=== WHAT YOU ARE ASKED TO DO ===
Give an exact transcription of every line, dropping the images.

=== EXERCISE MATERIAL ===

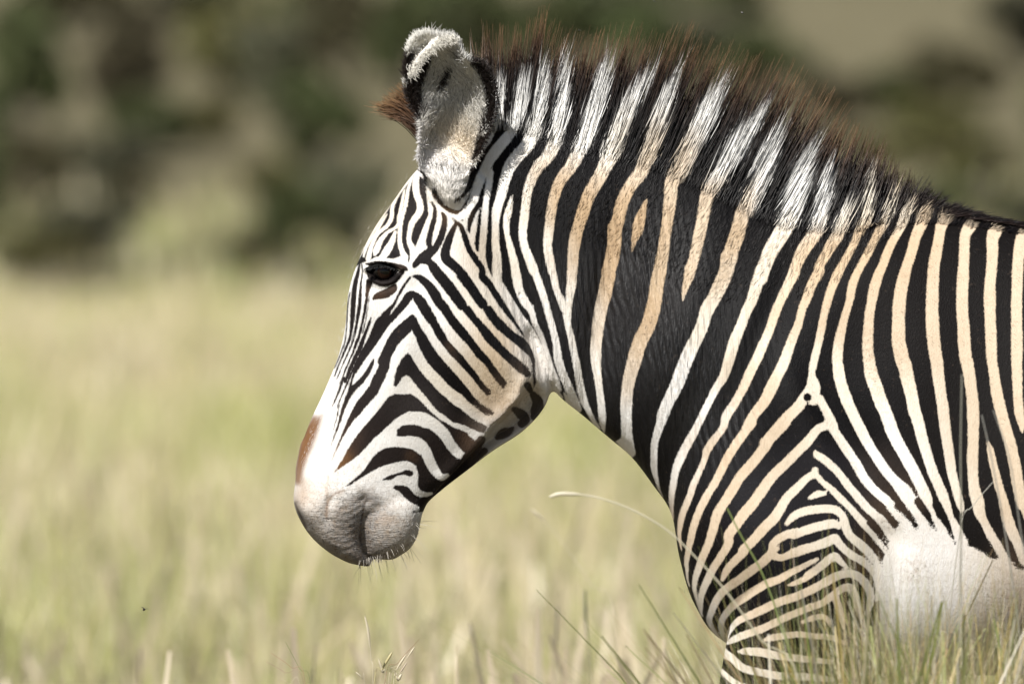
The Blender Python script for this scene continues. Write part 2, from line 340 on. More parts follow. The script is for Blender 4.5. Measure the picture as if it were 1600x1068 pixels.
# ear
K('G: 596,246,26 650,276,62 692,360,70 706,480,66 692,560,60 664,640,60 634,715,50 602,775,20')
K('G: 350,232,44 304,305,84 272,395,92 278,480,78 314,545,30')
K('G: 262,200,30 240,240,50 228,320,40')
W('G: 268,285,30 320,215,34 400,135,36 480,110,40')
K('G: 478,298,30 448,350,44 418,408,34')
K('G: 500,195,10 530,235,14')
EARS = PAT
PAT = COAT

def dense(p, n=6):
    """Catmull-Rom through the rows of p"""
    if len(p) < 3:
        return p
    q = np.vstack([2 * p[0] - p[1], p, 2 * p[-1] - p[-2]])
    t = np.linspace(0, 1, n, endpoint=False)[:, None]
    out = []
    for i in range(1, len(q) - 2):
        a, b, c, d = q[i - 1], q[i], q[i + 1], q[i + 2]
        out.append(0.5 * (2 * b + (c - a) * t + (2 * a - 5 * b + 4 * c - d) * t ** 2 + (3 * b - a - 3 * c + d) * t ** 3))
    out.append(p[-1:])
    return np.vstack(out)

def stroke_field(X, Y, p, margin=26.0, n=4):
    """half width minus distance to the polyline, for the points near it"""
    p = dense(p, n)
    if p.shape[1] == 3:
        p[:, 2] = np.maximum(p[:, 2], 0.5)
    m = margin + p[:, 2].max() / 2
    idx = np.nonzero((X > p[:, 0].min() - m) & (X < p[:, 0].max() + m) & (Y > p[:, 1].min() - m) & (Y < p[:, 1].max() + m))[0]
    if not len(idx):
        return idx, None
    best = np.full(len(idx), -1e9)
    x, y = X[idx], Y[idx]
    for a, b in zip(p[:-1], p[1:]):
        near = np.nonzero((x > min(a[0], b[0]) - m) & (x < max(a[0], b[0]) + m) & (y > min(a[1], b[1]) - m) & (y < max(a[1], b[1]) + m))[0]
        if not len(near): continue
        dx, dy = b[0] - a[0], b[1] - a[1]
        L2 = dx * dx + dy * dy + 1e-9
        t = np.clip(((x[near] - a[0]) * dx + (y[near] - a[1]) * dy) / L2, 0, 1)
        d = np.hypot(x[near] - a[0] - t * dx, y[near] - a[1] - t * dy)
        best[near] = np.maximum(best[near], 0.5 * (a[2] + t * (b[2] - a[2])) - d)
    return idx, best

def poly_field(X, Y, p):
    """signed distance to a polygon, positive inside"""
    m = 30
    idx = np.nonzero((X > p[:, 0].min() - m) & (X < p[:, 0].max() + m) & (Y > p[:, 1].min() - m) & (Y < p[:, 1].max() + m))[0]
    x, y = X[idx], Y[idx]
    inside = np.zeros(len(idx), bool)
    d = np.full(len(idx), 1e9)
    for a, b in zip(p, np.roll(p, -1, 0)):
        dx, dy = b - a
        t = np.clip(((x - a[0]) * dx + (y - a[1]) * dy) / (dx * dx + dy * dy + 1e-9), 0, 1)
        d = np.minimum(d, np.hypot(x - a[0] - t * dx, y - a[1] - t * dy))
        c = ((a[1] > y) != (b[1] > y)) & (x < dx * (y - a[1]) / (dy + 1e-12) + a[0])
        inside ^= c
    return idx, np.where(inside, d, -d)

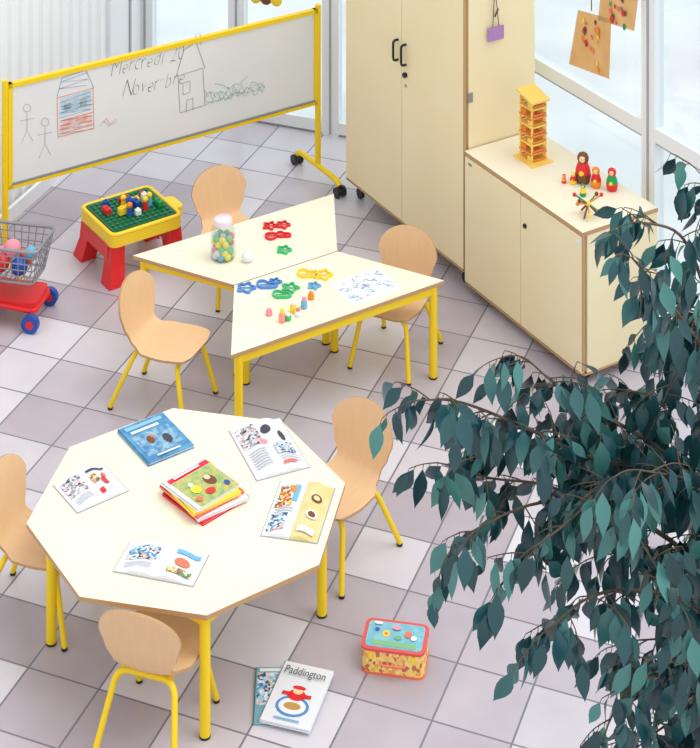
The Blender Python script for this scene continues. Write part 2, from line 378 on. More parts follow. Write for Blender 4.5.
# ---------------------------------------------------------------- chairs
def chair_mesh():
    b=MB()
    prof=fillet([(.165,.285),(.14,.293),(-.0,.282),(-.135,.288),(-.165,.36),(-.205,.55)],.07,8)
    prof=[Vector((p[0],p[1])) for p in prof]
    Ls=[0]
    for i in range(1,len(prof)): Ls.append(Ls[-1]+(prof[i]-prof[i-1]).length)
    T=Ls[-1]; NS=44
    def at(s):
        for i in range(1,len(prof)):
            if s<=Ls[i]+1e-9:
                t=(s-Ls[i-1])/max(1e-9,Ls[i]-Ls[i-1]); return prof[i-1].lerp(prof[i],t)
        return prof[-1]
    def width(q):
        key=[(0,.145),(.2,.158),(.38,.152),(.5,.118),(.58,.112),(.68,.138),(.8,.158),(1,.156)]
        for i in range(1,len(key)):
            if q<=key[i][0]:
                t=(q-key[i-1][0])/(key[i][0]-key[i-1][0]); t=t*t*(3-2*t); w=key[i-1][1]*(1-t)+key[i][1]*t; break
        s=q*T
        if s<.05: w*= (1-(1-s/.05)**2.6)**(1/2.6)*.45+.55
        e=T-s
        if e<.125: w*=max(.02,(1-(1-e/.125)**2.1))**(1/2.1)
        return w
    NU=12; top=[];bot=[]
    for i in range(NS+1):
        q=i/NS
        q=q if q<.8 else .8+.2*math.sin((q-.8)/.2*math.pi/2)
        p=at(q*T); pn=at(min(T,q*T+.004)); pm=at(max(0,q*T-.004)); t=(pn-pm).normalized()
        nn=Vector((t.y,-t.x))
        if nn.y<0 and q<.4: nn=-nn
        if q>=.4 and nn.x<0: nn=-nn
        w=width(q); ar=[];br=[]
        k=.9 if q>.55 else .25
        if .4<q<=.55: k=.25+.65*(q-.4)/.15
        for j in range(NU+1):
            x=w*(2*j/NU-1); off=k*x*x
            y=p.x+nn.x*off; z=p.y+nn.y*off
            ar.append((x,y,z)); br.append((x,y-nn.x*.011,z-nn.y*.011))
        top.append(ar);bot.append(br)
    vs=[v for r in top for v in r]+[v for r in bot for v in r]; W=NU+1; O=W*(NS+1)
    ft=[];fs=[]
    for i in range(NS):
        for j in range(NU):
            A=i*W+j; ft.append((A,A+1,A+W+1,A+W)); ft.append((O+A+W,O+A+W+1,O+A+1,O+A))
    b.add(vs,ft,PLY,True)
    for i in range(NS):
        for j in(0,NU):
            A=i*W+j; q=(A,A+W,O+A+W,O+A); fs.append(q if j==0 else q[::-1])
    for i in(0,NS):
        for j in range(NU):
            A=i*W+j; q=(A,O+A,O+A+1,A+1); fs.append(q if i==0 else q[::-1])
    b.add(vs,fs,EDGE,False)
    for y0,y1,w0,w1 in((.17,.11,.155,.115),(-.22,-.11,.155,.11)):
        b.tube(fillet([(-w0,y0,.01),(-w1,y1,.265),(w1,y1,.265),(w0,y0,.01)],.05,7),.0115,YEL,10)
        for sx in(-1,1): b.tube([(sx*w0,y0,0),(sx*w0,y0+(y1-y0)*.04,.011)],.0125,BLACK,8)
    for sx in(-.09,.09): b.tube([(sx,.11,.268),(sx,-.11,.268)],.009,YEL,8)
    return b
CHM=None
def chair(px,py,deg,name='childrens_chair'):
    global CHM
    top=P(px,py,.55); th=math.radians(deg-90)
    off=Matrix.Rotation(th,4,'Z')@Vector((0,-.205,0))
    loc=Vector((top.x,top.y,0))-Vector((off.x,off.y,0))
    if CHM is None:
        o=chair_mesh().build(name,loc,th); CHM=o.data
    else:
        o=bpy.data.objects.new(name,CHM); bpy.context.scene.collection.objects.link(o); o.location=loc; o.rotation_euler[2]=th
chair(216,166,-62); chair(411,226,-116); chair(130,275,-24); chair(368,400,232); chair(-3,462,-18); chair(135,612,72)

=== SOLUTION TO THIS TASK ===
The Blender Python script for this scene continues. Write part 2, from line 340 on. More parts follow. The script is for Blender 4.5. Measure the picture as if it were 1600x1068 pixels.
# ear
K('G: 596,246,26 650,276,62 692,360,70 706,480,66 692,560,60 664,640,60 634,715,50 602,775,20')
K('G: 350,232,44 304,305,84 272,395,92 278,480,78 314,545,30')
K('G: 262,200,30 240,240,50 228,320,40')
W('G: 268,285,30 320,215,34 400,135,36 480,110,40')
K('G: 478,298,30 448,350,44 418,408,34')
K('G: 500,195,10 530,235,14')
EARS = PAT
PAT = COAT

def dense(p, n=6):
    """Catmull-Rom through the rows of p"""
    if len(p) < 3:
        return p
    q = np.vstack([2 * p[0] - p[1], p, 2 * p[-1] - p[-2]])
    t = np.linspace(0, 1, n, endpoint=False)[:, None]
    out = []
    for i in range(1, len(q) - 2):
        a, b, c, d = q[i - 1], q[i], q[i + 1], q[i + 2]
        out.append(0.5 * (2 * b + (c - a) * t + (2 * a - 5 * b + 4 * c - d) * t ** 2 + (3 * b - a - 3 * c + d) * t ** 3))
    out.append(p[-1:])
    return np.vstack(out)

def stroke_field(X, Y, p, margin=26.0, n=4):
    """half width minus distance to the polyline, for the points near it"""
    p = dense(p, n)
    if p.shape[1] == 3:
        p[:, 2] = np.maximum(p[:, 2], 0.5)
    m = margin + p[:, 2].max() / 2
    idx = np.nonzero((X > p[:, 0].min() - m) & (X < p[:, 0].max() + m) & (Y > p[:, 1].min() - m) & (Y < p[:, 1].max() + m))[0]
    if not len(idx):
        return idx, None
    best = np.full(len(idx), -1e9)
    x, y = X[idx], Y[idx]
    for a, b in zip(p[:-1], p[1:]):
        near = np.nonzero((x > min(a[0], b[0]) - m) & (x < max(a[0], b[0]) + m) & (y > min(a[1], b[1]) - m) & (y < max(a[1], b[1]) + m))[0]
        if not len(near): continue
        dx, dy = b[0] - a[0], b[1] - a[1]
        L2 = dx * dx + dy * dy + 1e-9
        t = np.clip(((x[near] - a[0]) * dx + (y[near] - a[1]) * dy) / L2, 0, 1)
        d = np.hypot(x[near] - a[0] - t * dx, y[near] - a[1] - t * dy)
        best[near] = np.maximum(best[near], 0.5 * (a[2] + t * (b[2] - a[2])) - d)
    return idx, best

def poly_field(X, Y, p):
    """signed distance to a polygon, positive inside"""
    m = 30
    idx = np.nonzero((X > p[:, 0].min() - m) & (X < p[:, 0].max() + m) & (Y > p[:, 1].min() - m) & (Y < p[:, 1].max() + m))[0]
    x, y = X[idx], Y[idx]
    inside = np.zeros(len(idx), bool)
    d = np.full(len(idx), 1e9)
    for a, b in zip(p, np.roll(p, -1, 0)):
        dx, dy = b - a
        t = np.clip(((x - a[0]) * dx + (y - a[1]) * dy) / (dx * dx + dy * dy + 1e-9), 0, 1)
        d = np.minimum(d, np.hypot(x - a[0] - t * dx, y - a[1] - t * dy))
        c = ((a[1] > y) != (b[1] > y)) & (x < dx * (y - a[1]) / (dy + 1e-12) + a[0])
        inside ^= c
    return idx, np.where(inside, d, -d)

The Blender Python script for this scene continues. Write part 2, from line 378 on. More parts follow. Write for Blender 4.5.
# ---------------------------------------------------------------- chairs
def chair_mesh():
    b=MB()
    prof=fillet([(.165,.285),(.14,.293),(-.0,.282),(-.135,.288),(-.165,.36),(-.205,.55)],.07,8)
    prof=[Vector((p[0],p[1])) for p in prof]
    Ls=[0]
    for i in range(1,len(prof)): Ls.append(Ls[-1]+(prof[i]-prof[i-1]).length)
    T=Ls[-1]; NS=44
    def at(s):
        for i in range(1,len(prof)):
            if s<=Ls[i]+1e-9:
                t=(s-Ls[i-1])/max(1e-9,Ls[i]-Ls[i-1]); return prof[i-1].lerp(prof[i],t)
        return prof[-1]
    def width(q):
        key=[(0,.145),(.2,.158),(.38,.152),(.5,.118),(.58,.112),(.68,.138),(.8,.158),(1,.156)]
        for i in range(1,len(key)):
            if q<=key[i][0]:
                t=(q-key[i-1][0])/(key[i][0]-key[i-1][0]); t=t*t*(3-2*t); w=key[i-1][1]*(1-t)+key[i][1]*t; break
        s=q*T
        if s<.05: w*= (1-(1-s/.05)**2.6)**(1/2.6)*.45+.55
        e=T-s
        if e<.125: w*=max(.02,(1-(1-e/.125)**2.1))**(1/2.1)
        return w
    NU=12; top=[];bot=[]
    for i in range(NS+1):
        q=i/NS
        q=q if q<.8 else .8+.2*math.sin((q-.8)/.2*math.pi/2)
        p=at(q*T); pn=at(min(T,q*T+.004)); pm=at(max(0,q*T-.004)); t=(pn-pm).normalized()
        nn=Vector((t.y,-t.x))
        if nn.y<0 and q<.4: nn=-nn
        if q>=.4 and nn.x<0: nn=-nn
        w=width(q); ar=[];br=[]
        k=.9 if q>.55 else .25
        if .4<q<=.55: k=.25+.65*(q-.4)/.15
        for j in range(NU+1):
            x=w*(2*j/NU-1); off=k*x*x
            y=p.x+nn.x*off; z=p.y+nn.y*off
            ar.append((x,y,z)); br.append((x,y-nn.x*.011,z-nn.y*.011))
        top.append(ar);bot.append(br)
    vs=[v for r in top for v in r]+[v for r in bot for v in r]; W=NU+1; O=W*(NS+1)
    ft=[];fs=[]
    for i in range(NS):
        for j in range(NU):
            A=i*W+j; ft.append((A,A+1,A+W+1,A+W)); ft.append((O+A+W,O+A+W+1,O+A+1,O+A))
    b.add(vs,ft,PLY,True)
    for i in range(NS):
        for j in(0,NU):
            A=i*W+j; q=(A,A+W,O+A+W,O+A); fs.append(q if j==0 else q[::-1])
    for i in(0,NS):
        for j in range(NU):
            A=i*W+j; q=(A,O+A,O+A+1,A+1); fs.append(q if i==0 else q[::-1])
    b.add(vs,fs,EDGE,False)
    for y0,y1,w0,w1 in((.17,.11,.155,.115),(-.22,-.11,.155,.11)):
        b.tube(fillet([(-w0,y0,.01),(-w1,y1,.265),(w1,y1,.265),(w0,y0,.01)],.05,7),.0115,YEL,10)
        for sx in(-1,1): b.tube([(sx*w0,y0,0),(sx*w0,y0+(y1-y0)*.04,.011)],.0125,BLACK,8)
    for sx in(-.09,.09): b.tube([(sx,.11,.268),(sx,-.11,.268)],.009,YEL,8)
    return b
CHM=None
def chair(px,py,deg,name='childrens_chair'):
    global CHM
    top=P(px,py,.55); th=math.radians(deg-90)
    off=Matrix.Rotation(th,4,'Z')@Vector((0,-.205,0))
    loc=Vector((top.x,top.y,0))-Vector((off.x,off.y,0))
    if CHM is None:
        o=chair_mesh().build(name,loc,th); CHM=o.data
    else:
        o=bpy.data.objects.new(name,CHM); bpy.context.scene.collection.objects.link(o); o.location=loc; o.rotation_euler[2]=th
chair(216,166,-62); chair(411,226,-116); chair(130,275,-24); chair(368,400,232); chair(-3,462,-18); chair(135,612,72)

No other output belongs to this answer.